Weingarten v Braun
2018 NY Slip Op 01130 [158 AD3d 519]
February 15, 2018
Appellate Division, First Department
Published by New York State Law Reporting Bureau pursuant to Judiciary Law § 431.
As corrected through Wednesday, March 28, 2018


[*1]
 Dale Weingarten, Appellant,
v
Jeff Braun, Respondent, et al., Defendants.

LeClairRyan, New York (Joseph M. Cerra of counsel), for appellant.

McElroy, Deutsch, Mulvaney & Carpenter, LLP, New York (Robert B. Hille of counsel), for respondent.

Order, Supreme Court, New York County (Charles E. Ramos, J.), entered June 29, 2017, which denied plaintiff's motion seeking, inter alia, discovery of the personal tax returns of defendant Jeff Braun, and a deposition of nonparty attorney, unanimously affirmed, without costs.

While New York has a broad policy of discovery, favoring disclosure, disclosure of tax returns is disfavored because of their confidential and private nature, requiring the party seeking to compel production to make "a strong showing of necessity and demonstrate that the information contained in the returns is unavailable from other sources" (Williams v New York City Hous.

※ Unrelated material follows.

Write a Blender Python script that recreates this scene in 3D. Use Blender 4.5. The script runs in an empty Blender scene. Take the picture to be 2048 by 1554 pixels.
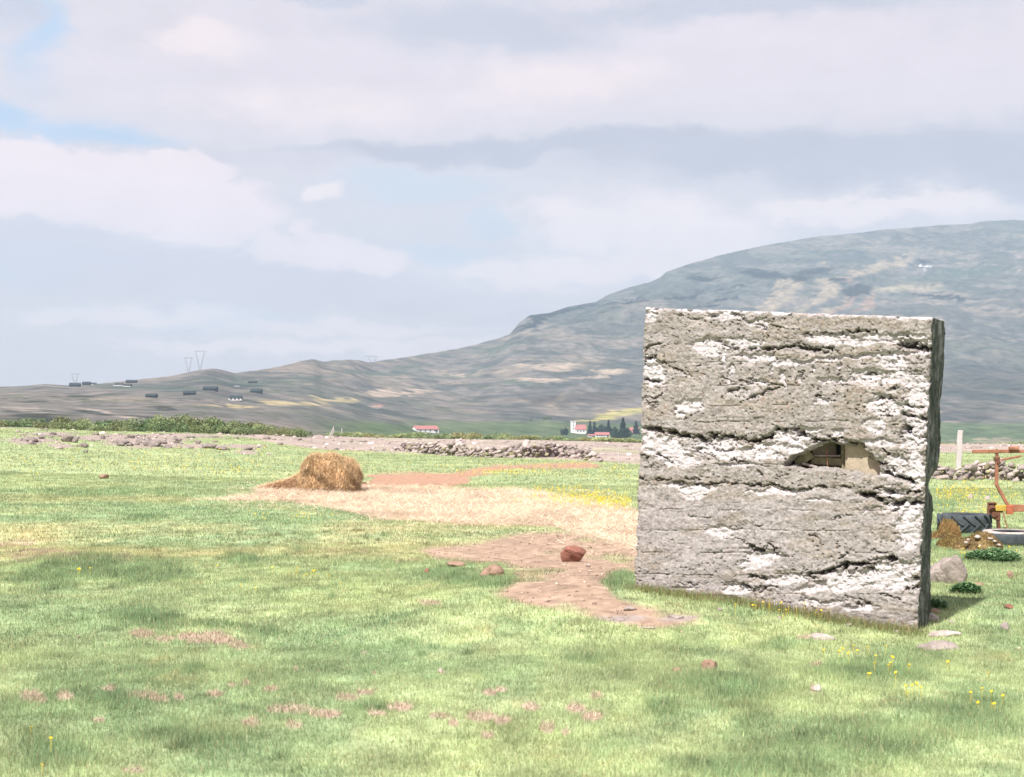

Auth., 22 AD3d 315, 316 [1st Dept 2005] [internal quotation marks omitted]). Here, plaintiff failed to identify the particular information the tax returns of Braun will contain and its relevance to the claims made here. How Braun put the allegedly improperly obtained property to use, e.g., by allegedly claiming a loss on his personal taxes, is extraneous to whether the property was, in fact, improperly obtained. Similarly, plaintiff has failed to detail what information the nonparty attorney could offer in the proposed deposition that would be relevant to this claim (see Ortiz v Rivera, 193 AD2d 440 [1st Dept 1993]).

We have considered plaintiff's remaining contentions and find them unavailing. Concur—Sweeny, J.P., Manzanet-Daniels, Gische, Kahn, Oing, JJ.